Le moins que l'on puisse dire, c'est que le moment était très attendu. Le rapport Lescure sur l'adaptation des politiques culturelles au numérique, remis ce matin à François Hollande ainsi qu'à Aurélie Filippetti, propose de taxer les smartphones pour financer les contenus, de supprimer l'Hadopi, chargée de lutter contre le téléchargement illégal, et d'assouplir la chronologie des médias, selon une source proche du dossier.
Parmi les dispositifs prévus par la mission Lescure, il s'agit de "mettre à contribution les fabricants et importateurs d'appareils connectés" pour financer la création de contenus culturels. Les fabricants et distributeurs d'ordinateurs, smartphones, tablettes, téléviseurs connectés et consoles seraient taxés pour compenser le transfert de valeur des contenus, auxquels le consommateur a pris l'habitude d'accéder gratuitement, vers les matériels, souvent acheté à des prix élevés. En fonction de l'évolution des usages, le rapport prévoit également de fusionner ou de remplacer la taxe sur la copie privée, une rémunération perçue par les ayants-droit sur le matériel servant à copier légalement des contenus. Une taxe qui est d'ailleurs vigoureusement contestée par les fabricants et les distributeurs.

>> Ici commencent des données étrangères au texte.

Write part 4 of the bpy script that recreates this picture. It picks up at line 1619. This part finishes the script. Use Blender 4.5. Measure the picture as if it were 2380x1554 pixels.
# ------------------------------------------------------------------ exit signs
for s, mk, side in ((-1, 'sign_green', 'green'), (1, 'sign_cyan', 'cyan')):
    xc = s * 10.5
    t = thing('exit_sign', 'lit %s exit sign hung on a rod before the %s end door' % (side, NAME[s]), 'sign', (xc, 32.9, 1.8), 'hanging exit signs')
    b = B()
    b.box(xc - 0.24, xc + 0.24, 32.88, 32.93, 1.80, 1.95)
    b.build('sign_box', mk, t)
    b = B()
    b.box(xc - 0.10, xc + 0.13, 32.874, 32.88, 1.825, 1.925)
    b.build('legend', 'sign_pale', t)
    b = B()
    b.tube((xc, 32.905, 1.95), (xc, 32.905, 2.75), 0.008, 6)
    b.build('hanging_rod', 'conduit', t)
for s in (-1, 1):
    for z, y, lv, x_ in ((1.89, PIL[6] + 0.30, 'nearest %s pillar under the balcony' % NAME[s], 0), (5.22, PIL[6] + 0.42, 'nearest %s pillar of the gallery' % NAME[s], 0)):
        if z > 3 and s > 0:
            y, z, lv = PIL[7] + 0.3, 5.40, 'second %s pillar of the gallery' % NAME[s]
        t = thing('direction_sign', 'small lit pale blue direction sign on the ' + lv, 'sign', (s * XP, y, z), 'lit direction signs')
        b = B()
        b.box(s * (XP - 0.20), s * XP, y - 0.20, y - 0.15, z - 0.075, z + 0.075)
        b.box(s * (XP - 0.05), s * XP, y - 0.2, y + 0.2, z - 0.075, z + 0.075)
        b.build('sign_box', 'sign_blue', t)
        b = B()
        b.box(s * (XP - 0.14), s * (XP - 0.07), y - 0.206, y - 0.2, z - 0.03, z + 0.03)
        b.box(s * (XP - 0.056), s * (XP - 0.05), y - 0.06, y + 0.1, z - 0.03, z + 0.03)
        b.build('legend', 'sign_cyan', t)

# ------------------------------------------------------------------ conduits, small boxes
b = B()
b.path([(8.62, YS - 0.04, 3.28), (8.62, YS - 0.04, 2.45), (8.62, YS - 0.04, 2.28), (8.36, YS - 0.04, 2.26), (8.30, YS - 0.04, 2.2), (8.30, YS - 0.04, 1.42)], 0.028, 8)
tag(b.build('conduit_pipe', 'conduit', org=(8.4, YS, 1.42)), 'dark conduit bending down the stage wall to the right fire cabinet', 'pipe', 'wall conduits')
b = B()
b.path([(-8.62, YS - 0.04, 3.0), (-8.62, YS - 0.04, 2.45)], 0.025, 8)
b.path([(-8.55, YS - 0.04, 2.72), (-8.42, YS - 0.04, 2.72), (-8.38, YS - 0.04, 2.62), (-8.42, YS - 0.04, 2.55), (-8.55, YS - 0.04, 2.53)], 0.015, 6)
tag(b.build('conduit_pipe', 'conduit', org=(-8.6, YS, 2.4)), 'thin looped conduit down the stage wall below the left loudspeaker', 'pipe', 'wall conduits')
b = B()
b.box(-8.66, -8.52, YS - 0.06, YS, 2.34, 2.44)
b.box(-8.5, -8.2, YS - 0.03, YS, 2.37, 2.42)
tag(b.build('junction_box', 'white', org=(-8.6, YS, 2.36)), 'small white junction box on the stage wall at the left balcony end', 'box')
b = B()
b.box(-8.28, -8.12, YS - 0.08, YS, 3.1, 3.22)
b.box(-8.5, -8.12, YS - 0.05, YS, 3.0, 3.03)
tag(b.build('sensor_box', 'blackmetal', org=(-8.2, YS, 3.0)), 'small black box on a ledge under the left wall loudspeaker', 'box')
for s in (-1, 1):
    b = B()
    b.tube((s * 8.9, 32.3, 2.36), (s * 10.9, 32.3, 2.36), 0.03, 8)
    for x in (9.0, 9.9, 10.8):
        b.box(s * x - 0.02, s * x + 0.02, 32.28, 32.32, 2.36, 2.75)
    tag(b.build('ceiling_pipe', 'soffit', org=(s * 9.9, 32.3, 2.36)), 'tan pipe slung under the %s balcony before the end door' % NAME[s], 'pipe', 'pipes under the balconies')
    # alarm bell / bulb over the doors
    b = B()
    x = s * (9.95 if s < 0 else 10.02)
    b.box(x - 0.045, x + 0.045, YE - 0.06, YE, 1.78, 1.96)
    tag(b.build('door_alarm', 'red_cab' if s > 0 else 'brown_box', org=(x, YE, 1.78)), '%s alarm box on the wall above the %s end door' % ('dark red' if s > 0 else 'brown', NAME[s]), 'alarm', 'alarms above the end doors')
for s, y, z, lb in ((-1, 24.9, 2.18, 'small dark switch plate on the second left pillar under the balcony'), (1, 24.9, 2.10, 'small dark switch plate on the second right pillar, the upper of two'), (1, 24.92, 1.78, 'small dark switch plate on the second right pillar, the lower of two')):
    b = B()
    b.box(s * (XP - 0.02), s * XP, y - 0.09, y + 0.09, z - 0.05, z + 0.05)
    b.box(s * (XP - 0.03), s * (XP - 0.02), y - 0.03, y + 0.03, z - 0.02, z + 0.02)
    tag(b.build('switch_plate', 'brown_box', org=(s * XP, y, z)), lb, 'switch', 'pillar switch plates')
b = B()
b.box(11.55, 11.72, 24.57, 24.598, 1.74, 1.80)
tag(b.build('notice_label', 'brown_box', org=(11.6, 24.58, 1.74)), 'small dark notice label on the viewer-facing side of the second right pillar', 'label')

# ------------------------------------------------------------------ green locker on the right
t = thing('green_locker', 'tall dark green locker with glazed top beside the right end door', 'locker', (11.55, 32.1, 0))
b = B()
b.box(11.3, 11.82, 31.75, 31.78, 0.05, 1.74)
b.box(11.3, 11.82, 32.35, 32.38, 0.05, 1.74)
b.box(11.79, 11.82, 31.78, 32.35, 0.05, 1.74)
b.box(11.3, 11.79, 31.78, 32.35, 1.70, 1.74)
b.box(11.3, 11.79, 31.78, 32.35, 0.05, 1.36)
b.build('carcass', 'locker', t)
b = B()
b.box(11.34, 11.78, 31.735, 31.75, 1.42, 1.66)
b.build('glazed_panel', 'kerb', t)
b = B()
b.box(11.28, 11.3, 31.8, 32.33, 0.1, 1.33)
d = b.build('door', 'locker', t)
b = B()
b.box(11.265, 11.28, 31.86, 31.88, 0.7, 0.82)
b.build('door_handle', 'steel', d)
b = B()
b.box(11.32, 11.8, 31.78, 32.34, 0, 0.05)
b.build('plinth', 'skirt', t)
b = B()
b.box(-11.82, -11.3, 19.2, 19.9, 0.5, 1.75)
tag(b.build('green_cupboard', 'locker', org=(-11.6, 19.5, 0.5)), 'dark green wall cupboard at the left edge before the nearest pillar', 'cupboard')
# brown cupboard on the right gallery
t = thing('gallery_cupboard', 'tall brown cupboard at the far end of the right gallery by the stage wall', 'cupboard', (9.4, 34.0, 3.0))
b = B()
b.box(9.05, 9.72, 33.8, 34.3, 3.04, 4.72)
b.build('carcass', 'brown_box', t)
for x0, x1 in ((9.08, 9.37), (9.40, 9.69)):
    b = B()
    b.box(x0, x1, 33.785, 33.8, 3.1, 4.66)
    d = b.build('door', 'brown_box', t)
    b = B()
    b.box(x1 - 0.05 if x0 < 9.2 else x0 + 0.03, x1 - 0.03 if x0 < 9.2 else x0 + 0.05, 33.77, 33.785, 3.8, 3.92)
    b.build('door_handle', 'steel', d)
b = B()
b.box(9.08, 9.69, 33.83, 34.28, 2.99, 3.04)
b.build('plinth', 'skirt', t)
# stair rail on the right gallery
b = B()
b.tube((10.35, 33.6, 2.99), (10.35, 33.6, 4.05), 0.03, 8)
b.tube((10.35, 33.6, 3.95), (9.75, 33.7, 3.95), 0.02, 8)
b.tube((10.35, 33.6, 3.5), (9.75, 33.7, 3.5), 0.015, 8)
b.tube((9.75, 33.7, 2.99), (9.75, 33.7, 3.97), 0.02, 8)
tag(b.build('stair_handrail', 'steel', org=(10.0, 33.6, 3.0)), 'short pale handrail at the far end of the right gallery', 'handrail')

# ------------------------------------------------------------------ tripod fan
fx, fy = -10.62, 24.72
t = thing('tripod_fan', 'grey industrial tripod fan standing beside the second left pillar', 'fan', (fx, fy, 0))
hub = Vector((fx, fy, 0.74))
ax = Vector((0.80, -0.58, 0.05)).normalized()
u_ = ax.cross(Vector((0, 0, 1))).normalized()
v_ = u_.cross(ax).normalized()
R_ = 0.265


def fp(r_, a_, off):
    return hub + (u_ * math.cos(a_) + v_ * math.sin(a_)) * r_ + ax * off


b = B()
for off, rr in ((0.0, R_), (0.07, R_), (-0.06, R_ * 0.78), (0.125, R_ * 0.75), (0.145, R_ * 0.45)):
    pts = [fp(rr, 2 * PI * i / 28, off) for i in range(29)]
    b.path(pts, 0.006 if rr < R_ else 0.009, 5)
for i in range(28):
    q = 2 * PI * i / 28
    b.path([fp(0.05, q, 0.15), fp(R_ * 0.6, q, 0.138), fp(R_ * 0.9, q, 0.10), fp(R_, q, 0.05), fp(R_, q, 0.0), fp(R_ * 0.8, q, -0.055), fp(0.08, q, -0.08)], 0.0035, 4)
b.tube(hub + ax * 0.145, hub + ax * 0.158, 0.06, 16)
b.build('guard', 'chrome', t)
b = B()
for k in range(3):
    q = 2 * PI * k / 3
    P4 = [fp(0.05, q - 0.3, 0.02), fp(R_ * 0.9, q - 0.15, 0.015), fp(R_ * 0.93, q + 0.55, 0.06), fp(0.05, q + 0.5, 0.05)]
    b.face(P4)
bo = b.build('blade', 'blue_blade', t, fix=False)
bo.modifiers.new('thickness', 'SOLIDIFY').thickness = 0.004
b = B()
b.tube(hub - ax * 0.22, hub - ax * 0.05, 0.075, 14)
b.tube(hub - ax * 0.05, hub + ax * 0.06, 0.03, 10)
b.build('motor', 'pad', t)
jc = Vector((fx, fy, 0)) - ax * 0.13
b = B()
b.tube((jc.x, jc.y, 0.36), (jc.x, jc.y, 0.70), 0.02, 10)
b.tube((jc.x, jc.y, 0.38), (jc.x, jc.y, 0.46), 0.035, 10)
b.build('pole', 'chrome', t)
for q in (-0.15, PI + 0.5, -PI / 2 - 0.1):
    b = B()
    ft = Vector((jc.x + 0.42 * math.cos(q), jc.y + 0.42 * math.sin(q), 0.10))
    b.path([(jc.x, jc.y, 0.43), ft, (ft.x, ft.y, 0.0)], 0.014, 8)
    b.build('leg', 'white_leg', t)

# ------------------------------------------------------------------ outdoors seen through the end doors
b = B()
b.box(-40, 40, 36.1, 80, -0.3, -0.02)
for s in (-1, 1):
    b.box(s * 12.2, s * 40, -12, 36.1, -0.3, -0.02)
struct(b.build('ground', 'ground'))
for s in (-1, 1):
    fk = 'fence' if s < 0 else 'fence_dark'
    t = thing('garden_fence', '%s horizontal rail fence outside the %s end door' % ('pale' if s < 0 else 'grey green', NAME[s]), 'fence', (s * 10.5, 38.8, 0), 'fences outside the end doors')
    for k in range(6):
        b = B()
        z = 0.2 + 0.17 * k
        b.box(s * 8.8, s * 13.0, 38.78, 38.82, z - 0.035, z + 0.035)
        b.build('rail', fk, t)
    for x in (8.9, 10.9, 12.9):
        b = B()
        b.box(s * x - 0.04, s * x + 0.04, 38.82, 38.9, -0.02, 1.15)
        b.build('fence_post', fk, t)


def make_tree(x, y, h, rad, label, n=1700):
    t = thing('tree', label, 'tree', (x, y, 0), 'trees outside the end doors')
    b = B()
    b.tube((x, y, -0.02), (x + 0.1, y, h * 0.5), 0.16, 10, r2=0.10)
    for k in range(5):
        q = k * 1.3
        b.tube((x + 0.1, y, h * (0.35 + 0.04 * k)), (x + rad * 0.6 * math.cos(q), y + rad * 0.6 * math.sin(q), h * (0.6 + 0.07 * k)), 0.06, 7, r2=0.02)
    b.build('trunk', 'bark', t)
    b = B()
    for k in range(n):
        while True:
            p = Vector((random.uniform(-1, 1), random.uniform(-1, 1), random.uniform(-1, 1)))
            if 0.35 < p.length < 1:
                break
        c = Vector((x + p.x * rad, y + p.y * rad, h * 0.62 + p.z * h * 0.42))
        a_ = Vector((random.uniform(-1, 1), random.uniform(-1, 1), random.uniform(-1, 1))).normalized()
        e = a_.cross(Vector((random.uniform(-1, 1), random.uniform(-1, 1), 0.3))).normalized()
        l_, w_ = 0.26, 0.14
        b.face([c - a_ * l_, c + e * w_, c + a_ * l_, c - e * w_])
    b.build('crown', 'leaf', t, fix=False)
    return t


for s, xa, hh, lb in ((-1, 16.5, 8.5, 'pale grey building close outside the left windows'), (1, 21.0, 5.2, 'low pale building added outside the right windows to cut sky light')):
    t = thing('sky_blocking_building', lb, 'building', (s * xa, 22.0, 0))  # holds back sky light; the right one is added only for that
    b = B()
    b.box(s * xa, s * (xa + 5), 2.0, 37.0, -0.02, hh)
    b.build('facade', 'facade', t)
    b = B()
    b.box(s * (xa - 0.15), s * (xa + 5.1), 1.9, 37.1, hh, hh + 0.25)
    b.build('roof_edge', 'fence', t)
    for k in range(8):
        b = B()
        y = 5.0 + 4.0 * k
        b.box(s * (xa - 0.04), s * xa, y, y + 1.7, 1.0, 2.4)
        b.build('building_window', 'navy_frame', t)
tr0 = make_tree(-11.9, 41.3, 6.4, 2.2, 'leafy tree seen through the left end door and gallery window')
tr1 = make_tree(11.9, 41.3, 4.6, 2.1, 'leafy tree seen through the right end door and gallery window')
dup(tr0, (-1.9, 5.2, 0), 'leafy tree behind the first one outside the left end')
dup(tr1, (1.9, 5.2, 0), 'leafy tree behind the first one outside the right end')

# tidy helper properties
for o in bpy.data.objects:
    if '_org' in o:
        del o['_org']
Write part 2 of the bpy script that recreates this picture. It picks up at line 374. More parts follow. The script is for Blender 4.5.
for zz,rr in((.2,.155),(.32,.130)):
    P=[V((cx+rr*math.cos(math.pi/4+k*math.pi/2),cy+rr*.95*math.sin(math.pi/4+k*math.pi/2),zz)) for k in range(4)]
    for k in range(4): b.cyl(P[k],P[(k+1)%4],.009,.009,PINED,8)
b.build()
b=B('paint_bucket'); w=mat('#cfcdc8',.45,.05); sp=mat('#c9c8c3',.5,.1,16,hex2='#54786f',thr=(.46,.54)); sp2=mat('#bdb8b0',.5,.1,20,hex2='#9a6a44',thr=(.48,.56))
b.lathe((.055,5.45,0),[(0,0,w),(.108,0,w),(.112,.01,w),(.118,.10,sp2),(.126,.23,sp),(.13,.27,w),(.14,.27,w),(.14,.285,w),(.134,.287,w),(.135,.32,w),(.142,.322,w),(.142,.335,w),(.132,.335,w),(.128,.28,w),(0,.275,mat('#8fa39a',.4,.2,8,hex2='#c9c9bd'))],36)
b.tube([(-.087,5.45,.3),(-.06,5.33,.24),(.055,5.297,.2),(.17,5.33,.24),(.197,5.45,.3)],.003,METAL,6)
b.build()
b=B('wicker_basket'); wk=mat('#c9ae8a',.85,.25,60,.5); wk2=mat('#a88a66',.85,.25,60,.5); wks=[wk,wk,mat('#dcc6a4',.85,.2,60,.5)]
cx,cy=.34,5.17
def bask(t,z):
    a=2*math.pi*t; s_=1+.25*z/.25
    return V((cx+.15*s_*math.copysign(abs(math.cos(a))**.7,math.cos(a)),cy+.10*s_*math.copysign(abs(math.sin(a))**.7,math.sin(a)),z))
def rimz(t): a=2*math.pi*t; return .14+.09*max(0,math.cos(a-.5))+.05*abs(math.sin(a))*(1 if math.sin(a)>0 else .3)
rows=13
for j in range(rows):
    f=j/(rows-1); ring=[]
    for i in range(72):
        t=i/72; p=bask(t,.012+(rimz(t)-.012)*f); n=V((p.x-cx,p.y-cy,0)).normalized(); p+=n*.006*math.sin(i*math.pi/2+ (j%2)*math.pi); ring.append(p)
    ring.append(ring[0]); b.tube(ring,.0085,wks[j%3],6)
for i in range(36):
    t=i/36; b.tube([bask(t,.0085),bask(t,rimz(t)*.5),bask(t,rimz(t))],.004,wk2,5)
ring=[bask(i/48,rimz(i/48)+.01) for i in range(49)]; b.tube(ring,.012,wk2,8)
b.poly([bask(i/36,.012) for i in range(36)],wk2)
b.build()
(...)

Dans son rapport, l'actuel directeur du Théâtre de Marigny propose également d'assouplir la chronologie des médias, mécanisme destiné à protéger les salles de cinéma des autres canaux de diffusion. Ainsi, par exemple, un film ne peut être proposé sur les services de vidéo à la demande (VàD) que 36 mois après sa sortie en salles. Ce délai pourrait être avancé à 18 mois pour les services de VàD.
La suppression de la HADOPI pour un contrôle par le CSA : un remède pire que le mal ?
Autre solution proposée par Pierre Lescure : la suppression de l'Hadopi pour réattribuer ses compétences, dont le mécanisme dit de "la réponse graduée", au Conseil supérieur de l'audiovisuel (CSA) qui deviendrait le "régulateur de l'offre culturelle numérique" avec un champ de compétence élargi. Particulièrement critiquée dans l'éventail de sanctions de l'Hadopi, la peine de suspension de l'abonnement à internet serait abrogée. Il faut bien comprendre : la riposte graduée n'est pas supprimée, mais simplement réaffectée au CSA.
Et certains, à l'image du site Numerama avec un billet intitulé "Hadopi est mort, vive les amendes du CSA !", estiment déjà que le remède est pire que le mal. La sanction jamais appliquée de la suspension de l'accès à internet devrait en effet être remplacée par un système d'amendes automatisées. "Selon les souhaits régulièrement émis par les ayants droit, il pourrait être de 140 euros par infraction constatée [NDR: le rapport préconise une somme forfaitaire de 60 €, majorée en cas de récidive ]. Sur le papier, la riposte graduée sera donc adoucie pour qui ne regarde que la peine maximale encourue. Dans les faits, si le Conseil constitutionnel autorise la mise en place d'un tel système de radars sur les autoroutes du P2P, la riposte gradée version CSA sera bien plus redoutable que l'actuelle, qui n'a abouti qu'à une toute petite poignée de condamnations en trois ans" explique le site Numerama.